Problem statement - Copy each line exactly.

+-------+

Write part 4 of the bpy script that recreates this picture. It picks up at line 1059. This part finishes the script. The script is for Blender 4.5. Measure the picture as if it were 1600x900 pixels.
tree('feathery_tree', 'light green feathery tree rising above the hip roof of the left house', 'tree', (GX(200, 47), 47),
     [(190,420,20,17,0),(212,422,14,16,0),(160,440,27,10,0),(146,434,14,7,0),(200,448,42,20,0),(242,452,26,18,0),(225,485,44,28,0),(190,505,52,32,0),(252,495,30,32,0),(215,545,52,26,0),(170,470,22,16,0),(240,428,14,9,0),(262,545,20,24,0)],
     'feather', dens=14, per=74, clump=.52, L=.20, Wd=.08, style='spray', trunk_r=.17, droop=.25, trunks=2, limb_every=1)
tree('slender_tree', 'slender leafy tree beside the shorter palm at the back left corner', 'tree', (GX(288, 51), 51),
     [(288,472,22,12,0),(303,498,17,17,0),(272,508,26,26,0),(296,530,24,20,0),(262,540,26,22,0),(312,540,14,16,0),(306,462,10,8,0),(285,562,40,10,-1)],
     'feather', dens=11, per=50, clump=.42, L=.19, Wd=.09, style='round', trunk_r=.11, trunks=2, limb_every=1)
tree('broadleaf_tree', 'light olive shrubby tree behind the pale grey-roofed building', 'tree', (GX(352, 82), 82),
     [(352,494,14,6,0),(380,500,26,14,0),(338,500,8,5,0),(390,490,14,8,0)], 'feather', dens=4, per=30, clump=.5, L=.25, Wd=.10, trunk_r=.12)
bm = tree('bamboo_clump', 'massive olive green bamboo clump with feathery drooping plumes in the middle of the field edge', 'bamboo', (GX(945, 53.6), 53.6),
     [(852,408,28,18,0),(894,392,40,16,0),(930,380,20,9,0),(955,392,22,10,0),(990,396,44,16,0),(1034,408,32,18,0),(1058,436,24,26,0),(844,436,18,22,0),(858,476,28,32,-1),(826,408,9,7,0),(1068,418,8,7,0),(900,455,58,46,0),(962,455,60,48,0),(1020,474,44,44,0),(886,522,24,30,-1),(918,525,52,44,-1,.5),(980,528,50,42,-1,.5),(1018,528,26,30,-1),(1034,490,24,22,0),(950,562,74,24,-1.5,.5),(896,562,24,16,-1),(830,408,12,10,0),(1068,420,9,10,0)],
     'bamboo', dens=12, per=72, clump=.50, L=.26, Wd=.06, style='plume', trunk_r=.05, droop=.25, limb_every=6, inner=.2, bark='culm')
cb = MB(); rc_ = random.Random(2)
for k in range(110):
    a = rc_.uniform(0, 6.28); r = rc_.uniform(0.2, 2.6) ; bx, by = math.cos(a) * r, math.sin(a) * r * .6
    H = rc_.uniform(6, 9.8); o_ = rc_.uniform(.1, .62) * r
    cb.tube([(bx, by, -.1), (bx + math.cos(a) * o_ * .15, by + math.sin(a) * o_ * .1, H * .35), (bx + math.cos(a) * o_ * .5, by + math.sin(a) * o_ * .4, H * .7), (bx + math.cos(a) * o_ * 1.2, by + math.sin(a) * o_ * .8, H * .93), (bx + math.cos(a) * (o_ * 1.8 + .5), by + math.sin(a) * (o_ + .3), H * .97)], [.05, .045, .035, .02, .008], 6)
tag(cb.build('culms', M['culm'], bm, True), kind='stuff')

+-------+

Response to the exercise -
Write part 4 of the bpy script that recreates this picture. It picks up at line 1059. This part finishes the script. The script is for Blender 4.5. Measure the picture as if it were 1600x900 pixels.
tree('feathery_tree', 'light green feathery tree rising above the hip roof of the left house', 'tree', (GX(200, 47), 47),
     [(190,420,20,17,0),(212,422,14,16,0),(160,440,27,10,0),(146,434,14,7,0),(200,448,42,20,0),(242,452,26,18,0),(225,485,44,28,0),(190,505,52,32,0),(252,495,30,32,0),(215,545,52,26,0),(170,470,22,16,0),(240,428,14,9,0),(262,545,20,24,0)],
     'feather', dens=14, per=74, clump=.52, L=.20, Wd=.08, style='spray', trunk_r=.17, droop=.25, trunks=2, limb_every=1)
tree('slender_tree', 'slender leafy tree beside the shorter palm at the back left corner', 'tree', (GX(288, 51), 51),
     [(288,472,22,12,0),(303,498,17,17,0),(272,508,26,26,0),(296,530,24,20,0),(262,540,26,22,0),(312,540,14,16,0),(306,462,10,8,0),(285,562,40,10,-1)],
     'feather', dens=11, per=50, clump=.42, L=.19, Wd=.09, style='round', trunk_r=.11, trunks=2, limb_every=1)
tree('broadleaf_tree', 'light olive shrubby tree behind the pale grey-roofed building', 'tree', (GX(352, 82), 82),
     [(352,494,14,6,0),(380,500,26,14,0),(338,500,8,5,0),(390,490,14,8,0)], 'feather', dens=4, per=30, clump=.5, L=.25, Wd=.10, trunk_r=.12)
bm = tree('bamboo_clump', 'massive olive green bamboo clump with feathery drooping plumes in the middle of the field edge', 'bamboo', (GX(945, 53.6), 53.6),
     [(852,408,28,18,0),(894,392,40,16,0),(930,380,20,9,0),(955,392,22,10,0),(990,396,44,16,0),(1034,408,32,18,0),(1058,436,24,26,0),(844,436,18,22,0),(858,476,28,32,-1),(826,408,9,7,0),(1068,418,8,7,0),(900,455,58,46,0),(962,455,60,48,0),(1020,474,44,44,0),(886,522,24,30,-1),(918,525,52,44,-1,.5),(980,528,50,42,-1,.5),(1018,528,26,30,-1),(1034,490,24,22,0),(950,562,74,24,-1.5,.5),(896,562,24,16,-1),(830,408,12,10,0),(1068,420,9,10,0)],
     'bamboo', dens=12, per=72, clump=.50, L=.26, Wd=.06, style='plume', trunk_r=.05, droop=.25, limb_every=6, inner=.2, bark='culm')
cb = MB(); rc_ = random.Random(2)
for k in range(110):
    a = rc_.uniform(0, 6.28); r = rc_.uniform(0.2, 2.6) ; bx, by = math.cos(a) * r, math.sin(a) * r * .6
    H = rc_.uniform(6, 9.8); o_ = rc_.uniform(.1, .62) * r
    cb.tube([(bx, by, -.1), (bx + math.cos(a) * o_ * .15, by + math.sin(a) * o_ * .1, H * .35), (bx + math.cos(a) * o_ * .5, by + math.sin(a) * o_ * .4, H * .7), (bx + math.cos(a) * o_ * 1.2, by + math.sin(a) * o_ * .8, H * .93), (bx + math.cos(a) * (o_ * 1.8 + .5), by + math.sin(a) * (o_ + .3), H * .97)], [.05, .045, .035, .02, .008], 6)
tag(cb.build('culms', M['culm'], bm, True), kind='stuff')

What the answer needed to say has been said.